» **Work instructions**: Exactly as written, print each record in the listing.

===== Dataset excerpts

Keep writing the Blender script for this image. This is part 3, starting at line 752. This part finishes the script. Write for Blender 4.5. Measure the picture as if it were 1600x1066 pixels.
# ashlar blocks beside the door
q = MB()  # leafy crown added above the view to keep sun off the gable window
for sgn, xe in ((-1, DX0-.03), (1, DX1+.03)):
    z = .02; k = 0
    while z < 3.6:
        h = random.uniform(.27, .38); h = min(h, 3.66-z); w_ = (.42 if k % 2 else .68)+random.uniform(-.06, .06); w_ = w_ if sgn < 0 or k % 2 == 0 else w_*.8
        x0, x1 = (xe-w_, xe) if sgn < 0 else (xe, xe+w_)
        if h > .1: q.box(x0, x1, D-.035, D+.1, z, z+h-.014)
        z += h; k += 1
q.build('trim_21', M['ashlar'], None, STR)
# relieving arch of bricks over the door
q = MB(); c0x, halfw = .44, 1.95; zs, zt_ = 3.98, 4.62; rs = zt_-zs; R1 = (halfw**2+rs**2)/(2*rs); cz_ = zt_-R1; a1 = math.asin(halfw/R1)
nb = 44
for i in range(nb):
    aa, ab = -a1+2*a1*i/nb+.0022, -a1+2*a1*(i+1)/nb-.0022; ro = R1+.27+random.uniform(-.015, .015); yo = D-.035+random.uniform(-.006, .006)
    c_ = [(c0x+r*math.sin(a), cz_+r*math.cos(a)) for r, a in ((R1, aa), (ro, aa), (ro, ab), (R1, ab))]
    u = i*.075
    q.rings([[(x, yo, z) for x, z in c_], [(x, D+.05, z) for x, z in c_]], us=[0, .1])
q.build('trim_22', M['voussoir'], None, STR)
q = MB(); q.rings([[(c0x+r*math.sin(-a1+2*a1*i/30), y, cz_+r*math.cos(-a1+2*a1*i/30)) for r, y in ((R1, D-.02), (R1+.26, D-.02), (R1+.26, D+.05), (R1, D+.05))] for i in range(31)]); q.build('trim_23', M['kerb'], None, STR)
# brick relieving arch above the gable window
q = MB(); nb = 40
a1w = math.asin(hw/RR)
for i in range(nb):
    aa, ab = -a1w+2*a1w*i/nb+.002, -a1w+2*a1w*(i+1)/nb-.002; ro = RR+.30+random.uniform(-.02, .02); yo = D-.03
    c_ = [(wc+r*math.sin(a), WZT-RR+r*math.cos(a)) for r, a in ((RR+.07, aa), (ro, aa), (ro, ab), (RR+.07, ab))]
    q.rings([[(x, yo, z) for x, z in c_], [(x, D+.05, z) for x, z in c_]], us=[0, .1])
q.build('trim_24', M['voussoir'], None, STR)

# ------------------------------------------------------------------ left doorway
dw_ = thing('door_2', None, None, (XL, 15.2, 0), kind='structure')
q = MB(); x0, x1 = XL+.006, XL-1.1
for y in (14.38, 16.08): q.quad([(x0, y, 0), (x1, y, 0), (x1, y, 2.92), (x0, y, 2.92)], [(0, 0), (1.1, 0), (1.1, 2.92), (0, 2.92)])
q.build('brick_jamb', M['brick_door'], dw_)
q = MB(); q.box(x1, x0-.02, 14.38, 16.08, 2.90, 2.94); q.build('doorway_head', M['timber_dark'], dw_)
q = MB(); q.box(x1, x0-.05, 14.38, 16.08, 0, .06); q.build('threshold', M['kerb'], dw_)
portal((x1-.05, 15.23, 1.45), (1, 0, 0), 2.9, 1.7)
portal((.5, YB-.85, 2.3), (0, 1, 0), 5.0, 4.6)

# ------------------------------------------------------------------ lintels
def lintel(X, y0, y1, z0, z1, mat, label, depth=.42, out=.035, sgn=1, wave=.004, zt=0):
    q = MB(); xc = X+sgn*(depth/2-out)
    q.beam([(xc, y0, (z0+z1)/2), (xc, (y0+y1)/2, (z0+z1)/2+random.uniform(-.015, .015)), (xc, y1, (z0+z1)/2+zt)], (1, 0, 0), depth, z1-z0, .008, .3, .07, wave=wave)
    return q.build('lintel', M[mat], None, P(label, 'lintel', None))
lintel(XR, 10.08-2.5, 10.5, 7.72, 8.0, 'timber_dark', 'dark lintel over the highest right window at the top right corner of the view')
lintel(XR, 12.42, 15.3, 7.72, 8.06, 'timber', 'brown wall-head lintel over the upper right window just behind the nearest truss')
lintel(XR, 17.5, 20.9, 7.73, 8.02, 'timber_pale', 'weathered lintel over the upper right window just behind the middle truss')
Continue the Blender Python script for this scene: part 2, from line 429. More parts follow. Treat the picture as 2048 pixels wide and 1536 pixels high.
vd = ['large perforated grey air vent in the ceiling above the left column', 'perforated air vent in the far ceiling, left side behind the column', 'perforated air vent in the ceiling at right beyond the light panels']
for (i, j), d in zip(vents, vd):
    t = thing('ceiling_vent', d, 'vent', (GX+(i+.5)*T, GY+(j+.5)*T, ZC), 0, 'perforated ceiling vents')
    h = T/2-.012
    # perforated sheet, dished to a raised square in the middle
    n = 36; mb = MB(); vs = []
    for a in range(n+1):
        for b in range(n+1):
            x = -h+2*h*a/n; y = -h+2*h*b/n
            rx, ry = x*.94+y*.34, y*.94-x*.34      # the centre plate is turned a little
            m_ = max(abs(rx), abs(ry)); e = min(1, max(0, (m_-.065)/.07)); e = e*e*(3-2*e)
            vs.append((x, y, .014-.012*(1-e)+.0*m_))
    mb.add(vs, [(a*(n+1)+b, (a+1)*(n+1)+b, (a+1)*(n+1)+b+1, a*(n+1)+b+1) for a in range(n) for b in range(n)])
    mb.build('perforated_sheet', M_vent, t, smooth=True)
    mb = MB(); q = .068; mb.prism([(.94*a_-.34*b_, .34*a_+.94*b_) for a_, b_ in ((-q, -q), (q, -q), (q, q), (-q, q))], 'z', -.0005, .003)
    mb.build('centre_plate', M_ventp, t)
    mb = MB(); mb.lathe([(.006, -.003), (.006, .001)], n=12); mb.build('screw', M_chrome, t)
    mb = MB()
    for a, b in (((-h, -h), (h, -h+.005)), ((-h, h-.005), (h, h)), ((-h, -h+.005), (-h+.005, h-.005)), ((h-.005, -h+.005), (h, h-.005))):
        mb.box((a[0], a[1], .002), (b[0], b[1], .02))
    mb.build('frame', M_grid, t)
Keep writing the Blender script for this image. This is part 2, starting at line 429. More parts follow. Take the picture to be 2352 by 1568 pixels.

==========

» **Result for this task**:
Keep writing the Blender script for this image. This is part 3, starting at line 752. This part finishes the script. Write for Blender 4.5. Measure the picture as if it were 1600x1066 pixels.
# ashlar blocks beside the door
q = MB()  # leafy crown added above the view to keep sun off the gable window
for sgn, xe in ((-1, DX0-.03), (1, DX1+.03)):
    z = .02; k = 0
    while z < 3.6:
        h = random.uniform(.27, .38); h = min(h, 3.66-z); w_ = (.42 if k % 2 else .68)+random.uniform(-.06, .06); w_ = w_ if sgn < 0 or k % 2 == 0 else w_*.8
        x0, x1 = (xe-w_, xe) if sgn < 0 else (xe, xe+w_)
        if h > .1: q.box(x0, x1, D-.035, D+.1, z, z+h-.014)
        z += h; k += 1
q.build('trim_21', M['ashlar'], None, STR)
# relieving arch of bricks over the door
q = MB(); c0x, halfw = .44, 1.95; zs, zt_ = 3.98, 4.62; rs = zt_-zs; R1 = (halfw**2+rs**2)/(2*rs); cz_ = zt_-R1; a1 = math.asin(halfw/R1)
nb = 44
for i in range(nb):
    aa, ab = -a1+2*a1*i/nb+.0022, -a1+2*a1*(i+1)/nb-.0022; ro = R1+.27+random.uniform(-.015, .015); yo = D-.035+random.uniform(-.006, .006)
    c_ = [(c0x+r*math.sin(a), cz_+r*math.cos(a)) for r, a in ((R1, aa), (ro, aa), (ro, ab), (R1, ab))]
    u = i*.075
    q.rings([[(x, yo, z) for x, z in c_], [(x, D+.05, z) for x, z in c_]], us=[0, .1])
q.build('trim_22', M['voussoir'], None, STR)
q = MB(); q.rings([[(c0x+r*math.sin(-a1+2*a1*i/30), y, cz_+r*math.cos(-a1+2*a1*i/30)) for r, y in ((R1, D-.02), (R1+.26, D-.02), (R1+.26, D+.05), (R1, D+.05))] for i in range(31)]); q.build('trim_23', M['kerb'], None, STR)
# brick relieving arch above the gable window
q = MB(); nb = 40
a1w = math.asin(hw/RR)
for i in range(nb):
    aa, ab = -a1w+2*a1w*i/nb+.002, -a1w+2*a1w*(i+1)/nb-.002; ro = RR+.30+random.uniform(-.02, .02); yo = D-.03
    c_ = [(wc+r*math.sin(a), WZT-RR+r*math.cos(a)) for r, a in ((RR+.07, aa), (ro, aa), (ro, ab), (RR+.07, ab))]
    q.rings([[(x, yo, z) for x, z in c_], [(x, D+.05, z) for x, z in c_]], us=[0, .1])
q.build('trim_24', M['voussoir'], None, STR)

# ------------------------------------------------------------------ left doorway
dw_ = thing('door_2', None, None, (XL, 15.2, 0), kind='structure')
q = MB(); x0, x1 = XL+.006, XL-1.1
for y in (14.38, 16.08): q.quad([(x0, y, 0), (x1, y, 0), (x1, y, 2.92), (x0, y, 2.92)], [(0, 0), (1.1, 0), (1.1, 2.92), (0, 2.92)])
q.build('brick_jamb', M['brick_door'], dw_)
q = MB(); q.box(x1, x0-.02, 14.38, 16.08, 2.90, 2.94); q.build('doorway_head', M['timber_dark'], dw_)
q = MB(); q.box(x1, x0-.05, 14.38, 16.08, 0, .06); q.build('threshold', M['kerb'], dw_)
portal((x1-.05, 15.23, 1.45), (1, 0, 0), 2.9, 1.7)
portal((.5, YB-.85, 2.3), (0, 1, 0), 5.0, 4.6)

# ------------------------------------------------------------------ lintels
def lintel(X, y0, y1, z0, z1, mat, label, depth=.42, out=.035, sgn=1, wave=.004, zt=0):
    q = MB(); xc = X+sgn*(depth/2-out)
    q.beam([(xc, y0, (z0+z1)/2), (xc, (y0+y1)/2, (z0+z1)/2+random.uniform(-.015, .015)), (xc, y1, (z0+z1)/2+zt)], (1, 0, 0), depth, z1-z0, .008, .3, .07, wave=wave)
    return q.build('lintel', M[mat], None, P(label, 'lintel', None))
lintel(XR, 10.08-2.5, 10.5, 7.72, 8.0, 'timber_dark', 'dark lintel over the highest right window at the top right corner of the view')
lintel(XR, 12.42, 15.3, 7.72, 8.06, 'timber', 'brown wall-head lintel over the upper right window just behind the nearest truss')
lintel(XR, 17.5, 20.9, 7.73, 8.02, 'timber_pale', 'weathered lintel over the upper right window just behind the middle truss')
Continue the Blender Python script for this scene: part 2, from line 429. More parts follow. Treat the picture as 2048 pixels wide and 1536 pixels high.
vd = ['large perforated grey air vent in the ceiling above the left column', 'perforated air vent in the far ceiling, left side behind the column', 'perforated air vent in the ceiling at right beyond the light panels']
for (i, j), d in zip(vents, vd):
    t = thing('ceiling_vent', d, 'vent', (GX+(i+.5)*T, GY+(j+.5)*T, ZC), 0, 'perforated ceiling vents')
    h = T/2-.012
    # perforated sheet, dished to a raised square in the middle
    n = 36; mb = MB(); vs = []
    for a in range(n+1):
        for b in range(n+1):
            x = -h+2*h*a/n; y = -h+2*h*b/n
            rx, ry = x*.94+y*.34, y*.94-x*.34      # the centre plate is turned a little
            m_ = max(abs(rx), abs(ry)); e = min(1, max(0, (m_-.065)/.07)); e = e*e*(3-2*e)
            vs.append((x, y, .014-.012*(1-e)+.0*m_))
    mb.add(vs, [(a*(n+1)+b, (a+1)*(n+1)+b, (a+1)*(n+1)+b+1, a*(n+1)+b+1) for a in range(n) for b in range(n)])
    mb.build('perforated_sheet', M_vent, t, smooth=True)
    mb = MB(); q = .068; mb.prism([(.94*a_-.34*b_, .34*a_+.94*b_) for a_, b_ in ((-q, -q), (q, -q), (q, q), (-q, q))], 'z', -.0005, .003)
    mb.build('centre_plate', M_ventp, t)
    mb = MB(); mb.lathe([(.006, -.003), (.006, .001)], n=12); mb.build('screw', M_chrome, t)
    mb = MB()
    for a, b in (((-h, -h), (h, -h+.005)), ((-h, h-.005), (h, h)), ((-h, -h+.005), (-h+.005, h-.005)), ((h-.005, -h+.005), (h, h-.005))):
        mb.box((a[0], a[1], .002), (b[0], b[1], .02))
    mb.build('frame', M_grid, t)
Keep writing the Blender script for this image. This is part 2, starting at line 429. More parts follow. Take the picture to be 2352 by 1568 pixels.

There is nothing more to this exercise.